@maxdancona,
I don't have any problem with your efforts to find mutually acceptable definitions of the terms. However if you choose to define progressives as seeking to provide more rights for more people, you should also deal with the observable fact that most of these efforts so far by self-styled progressives have in fact been dedicated towards giving more publicly funded entitlements to more people (as opposed to rights). These entitlements, besides vastly increasing the public debt, have, at the same time, significantly reduced the freedom of most people to govern their own lives as they may wish and restricted their freedom to exercise previously acknowleded rights to do as they chose in seeking health care and increasingly exercising their previously acknowledged rights to free expression and association.
The key point here is that most so called progressive policies themselves proscribe various "right behaviors" and thereby reduce the free action of people and restrict their rights. This irony should not go unacknowledged.

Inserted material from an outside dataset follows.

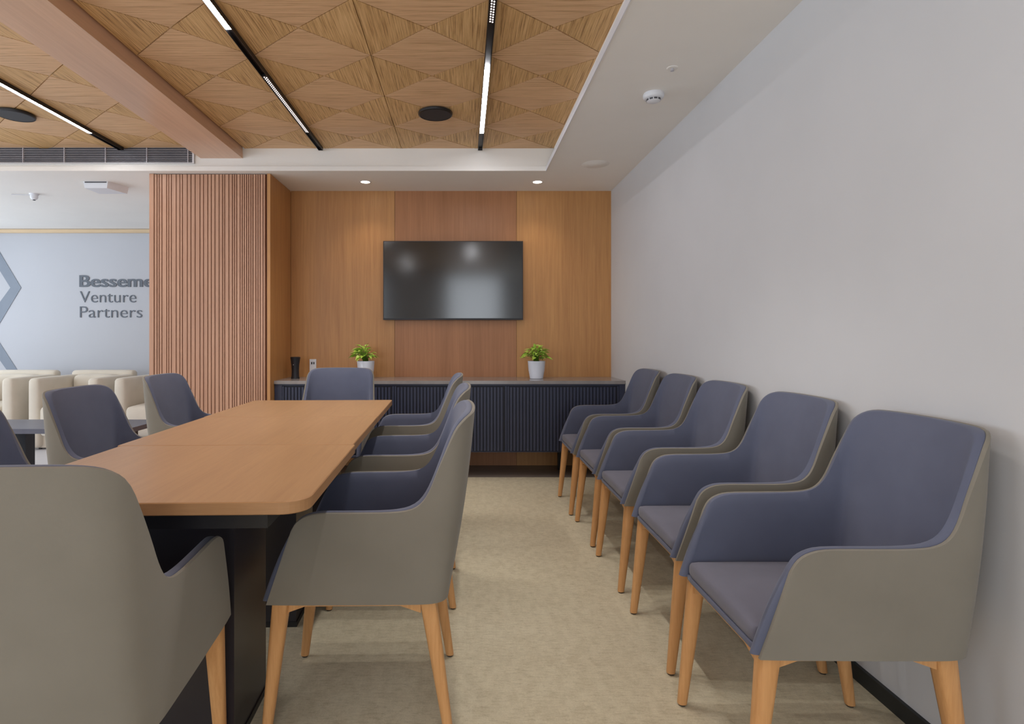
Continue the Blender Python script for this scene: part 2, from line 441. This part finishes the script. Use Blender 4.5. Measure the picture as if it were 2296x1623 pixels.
# smoke detector
t = thing('smoke_detector', 'white domed smoke detector on the right-hand soffit', 'smoke detector', (0.983, 3.006, ZS))
bm = bmesh.new(); lathe(bm, [(0.0, -0.047), (0.022, -0.046), (0.034, -0.040), (0.036, -0.030), (0.047, -0.028), (0.052, -0.020), (0.053, -0.008), (0.050, 0.0)], 40, cap0=False)
obj('housing', bm, M['white'], t, smooth=50)
bm = bmesh.new()
for i in range(10):
    a0 = 2*PI*i/10+0.08; a1 = 2*PI*(i+1)/10-0.08
    p = [(math.cos(a)*r, math.sin(a)*r, z) for (a, r, z) in ((a0, 0.0362, -0.039), (a1, 0.0362, -0.039), (a1, 0.0378, -0.031), (a0, 0.0378, -0.031))]
    bm.faces.new([bm.verts.new(q) for q in p])
obj('vent_slots', bm, M['vent_slot'], t)
# flush sprinkler plates
bm = bmesh.new(); lathe(bm, [(0.0, -0.004), (0.045, -0.004), (0.050, -0.0015), (0.096, -0.0015), (0.100, 0.0)], 40, cap0=False)
tag(obj('ceiling_plate', bm, M['soffit'], smooth=30, loc=(0.96, 4.23, ZS)), 'flush round plate painted like the soffit, near the back wall', 'ceiling plate')
t = thing('sprinkler_head', 'tiny sprinkler cover on the soffit beyond the smoke detector, nearer the front', 'sprinkler', (0.978, 2.72, ZS))
bm = bmesh.new(); lathe(bm, [(0.022, -0.003), (0.026, -0.001), (0.026, 0)], 24, cap0=True); obj('cover_ring', bm, M['soffit'], t)
bm = bmesh.new(); lathe(bm, [(0.004, -0.016), (0.009, -0.014), (0.006, -0.004), (0.006, -0.002)], 12); obj('nozzle', bm, M['silver'], t)

# lounge ceiling fittings
t = thing('ceiling_unit', 'white box-shaped fitting on the lounge ceiling beside the slatted pillar', 'ceiling fitting', (-2.95, 4.72, ZS))
bm = bmesh.new(); vs_ = [(-0.13, -0.03, 0), (0.07, -0.03, 0), (0.13, 0.16, 0), (-0.13, 0.16, 0)]
lo = [bm.verts.new((x*0.9, y, -0.055)) for x, y, z in vs_]; hi = [bm.verts.new((x, y, 0)) for x, y, z in vs_]
bm.faces.new(lo); bm.faces.new(hi)
for i in range(4): bm.faces.new((lo[i], lo[(i+1) % 4], hi[(i+1) % 4], hi[i]))
obj('body', bm, M['white'], t)
bxo('dark_gap', (-0.115, 0.06, -0.034, -0.031, -0.012, -0.004), M['vent_slot'], t)
t = thing('ceiling_camera', 'small white camera on a thin arm under the lounge ceiling', 'camera', (-3.78, 5.1, ZS))
bm = bmesh.new(); lathe(bm, [(0.035, -0.012), (0.038, 0)], 24); obj('mount', bm, M['white'], t, smooth=True)
bm = bmesh.new(); lathe(bm, [(0.0, -0.055), (0.02, -0.05), (0.03, -0.035), (0.03, -0.012)], 24, cap0=False); h_ = obj('head', bm, M['white'], t, smooth=True)
bm = bmesh.new(); lathe(bm, [(0.010, -0.0575), (0.011, -0.050)], 12); obj('lens', bm, M['black'], h_)
bm = bmesh.new(); tube(bm, [(-0.2, 0, -0.006), (-0.03, 0, -0.01)], 0.003); obj('cable', bm, M['silver'], t)
tag(bxo('ceiling_slot', (-3.19, -3.08, 4.99, 5.02, ZS-0.004, ZS), M['grey_sign']), 'short grey slot in the lounge ceiling', 'ceiling slot')

# ---------------------------------------------------------------- lettering and emblem
def text_mesh(s, size, bold):
    cu = bpy.data.curves.new('t', 'FONT'); cu.body = s; cu.size = size; cu.extrude = 0.004; cu.offset = bold*0.3 if bold else -0.0022
    o = bpy.data.objects.new('t', cu); C.objects.link(o)
    dg = bpy.context.evaluated_depsgraph_get(); me = bpy.data.meshes.new_from_object(o.evaluated_get(dg))
    bpy.data.objects.remove(o); return me
sg = thing('wall_lettering', 'grey three-line company lettering on the white lounge wall', 'lettering', (-4.48, YL, 0))
for s, z, width, bold in (('Bessemer', 1.694, 0.96, 0.0042), ('Venture', 1.511, 0.655, 0.0), ('Partners', 1.334, 0.725, 0.0)):
    me = text_mesh(s, 0.195, bold)
    xs = [v.co.x for v in me.vertices]; sx = width/(max(xs)-min(xs)); x0 = min(xs)
    me.transform(Matrix.Scale(sx, 4, (1, 0, 0)) @ Matrix.Translation((-x0, 0, 0)))
    me.transform(Matrix.Rotation(R(90), 4, 'X'))
    if bold:
        bm = bmesh.new()
        for k_ in range(5):
            me2 = me.copy(); me2.transform(Matrix.Translation((bold*(k_-2)*0.75, -0.0001*k_, 0))); bm.from_mesh(me2)
        bm.to_mesh(me); bm.free()
    me.name = 'text_line'; me.materials.clear(); me.materials.append(M['grey_sign'])
    o = bpy.data.objects.new('text_line', me); C.objects.link(o); o.parent = sg; o.location = (0, -0.004, z)
# hexagonal chevron bands, continuing beyond the left edge
def W(px, py): return ((px-1040)*YL/1300, 1.1-(py-757)*YL/1300)
em = thing('wall_emblem', 'pale grey angular emblem of chevron bands on the white lounge wall', 'emblem', (-5.3, YL, 1.6))
def band(name, pts):
    bm = bmesh.new(); q = [W(*p) for p in pts]
    a = [bm.verts.new((x+5.3, -0.006, z-1.6)) for x, z in q]; b_ = [bm.verts.new((x+5.3, -0.001, z-1.6)) for x, z in q]
    bm.faces.new(a); bm.faces.new(b_[::-1])
    for i in range(len(q)): bm.faces.new((a[i], a[(i+1) % len(q)], b_[(i+1) % len(q)], b_[i]))
    obj(name, bm, M['emblem'], em)
band('chevron_band', [(-45, 488), (-18, 535), (48, 645), (-18, 755), (-45, 800), (-45, 742), (-38, 730), (24, 645), (-38, 545), (-45, 545)])
band('diagonal_band', [(-45, 705), (-45, 762), (-5, 800), (20, 835), (43, 835), (0, 768), (-30, 722)][2:6] + [(-20, 735), (-20, 772)])

# ---------------------------------------------------------------- television
tv = thing('television', 'wall-mounted flat black television on the oak back wall', 'television', (-0.0915, YB, 1.588))
bxo('casing', (-0.5965, 0.5965, -0.055, -0.02, -0.3365, 0.3365), M['black'], tv, r=0.004)
bxo('screen', (-0.589, 0.589, -0.0565, -0.0555, -0.322, 0.330), M['tv'], tv)
bxo('lower_bezel', (-0.5965, 0.5965, -0.058, -0.0552, -0.3365, -0.324), M['dark'], tv)
bxo('wall_bracket', (-0.2, 0.2, -0.02, -0.001, -0.2, 0.2), M['black'], tv)

# ---------------------------------------------------------------- sideboard
CY = 4.56; DZ0, DZ1 = 0.205, 0.722
cb = thing('low_cabinet', 'long navy low cabinet with fluted doors along the back wall', 'cabinet', (0, CY, 0))
bm = bmesh.new()
box(bm, PX1+0.004, XW-0.004, 0.022, YB-CY-0.03, 0.20, 0.735)
box(bm, PX1+0.004, -1.43, 0.0, 0.022, 0.20, 0.735); box(bm, 1.222, XW-0.004, 0.0, 0.022, 0.20, 0.735)
box(bm, -1.43, 1.222, 0.002, 0.022, 0.722, 0.735); box(bm, -1.43, 1.222, 0.006, 0.022, 0.198, 0.205)
obj('body', bm, M['cab'], cb)
for k, (a, b_) in enumerate(((-1.43, -0.547), (-0.547, 0.34), (0.34, 1.222))):
    bm = bmesh.new(); a += 0.003; b_ -= 0.003
    box(bm, a, b_, 0.006, 0.021, DZ0+0.002, DZ1-0.004, 1)
    box(bm, a, a+0.012, -0.002, 0.008, DZ0+0.002, DZ1-0.004); box(bm, b_-0.012, b_, -0.002, 0.008, DZ0+0.002, DZ1-0.004)
    x = a+0.020
    while x < b_-0.025:
        box(bm, x, x+0.017, -0.003, 0.007, DZ0+0.004, DZ1-0.012); x += 0.0262
    obj('door', bm, [M['cab'], M['cab_in']], cb)
for x in (-1.3, -0.1, 0.805, 1.2):
    bxo('leg', (x-0.02, x+0.02, 0.27, 0.31, 0, 0.20), M['black'], cb)
ct = bxo('countertop', (PX1+0.003, XW-0.001, CY-0.012, YB-0.001, 0.736, 0.762), M['stone'], r=0.002)
tag(ct, 'thin grey stone worktop lying along the navy cabinet', 'worktop')

# wall socket + black speaker
t = thing('power_socket', 'small white wall socket plate on the veneer above the worktop', 'socket', (-1.30, YB, 0.875))
bxo('plate', (-0.028, 0.028, -0.008, 0, -0.062, 0.040), M['white'], t, r=0.003)
bm = bmesh.new()
for xx in (-0.014, 0.004): box(bm, xx, xx+0.010, -0.0095, -0.0078, -0.004, 0.016)
obj('socket_holes', bm, M['dark'], t)
bm = bmesh.new(); lathe(bm, [(0.034, 0), (0.034, 0.006), (0.031, 0.02), (0.030, 0.07), (0.032, 0.115), (0.039, 0.165), (0.041, 0.176), (0.036, 0.178)], 32)
t = thing('wireless_speaker', 'black waisted cylinder speaker standing on the worktop in the left corner', 'speaker', (-1.395, 4.80, 0.762))
obj('body', bm, M['dark'], t, smooth=40)
bm = bmesh.new(); lathe(bm, [(0.035, 0.178), (0.034, 0.1795)], 32); obj('top_panel', bm, M['black'], t)
bm = bmesh.new(); lathe(bm, [(0.003, 0), (0.003, 0.002)], 8, 0, 0); o_ = obj('indicator', bm, M['silver'], t, loc=(-0.006, -0.0335, 0.115)); o_.rotation_euler = (R(90), 0, 0)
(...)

In the unlamented 20th century various adherants of Marxist social/political theories also campaigned for added "rights" for the so called working class and designated themselves as the "vanguard" of that class - those who (alone) knew what's good for everyone else. They ended up creating a collection of wretched authoritarian socialist states that produced only tyranny and poverty for all. Along they way they found they needed to deal with those who didn't agree with their program, In Lenin's case this became what he called "the elimination of the irreconcilables" a program that ended up involving mass exterminations and deportations to the Gulag. After wasting the lives of a generation of Russians the sustem they created collapsed of its own internal contradictions and the dull, oppressive tyranny they had created. Their Eastern European satellites couldn't wait to throw off their chains when the whole system collapsed. So much for that branch of progressive politics and the new rights they gave their slaves.
There are, of course other much more moderate versions of all this, and the largely sclerotic economies of the EU are the prime examples. Except for Germany I wouldn't bet a lot on their futures either.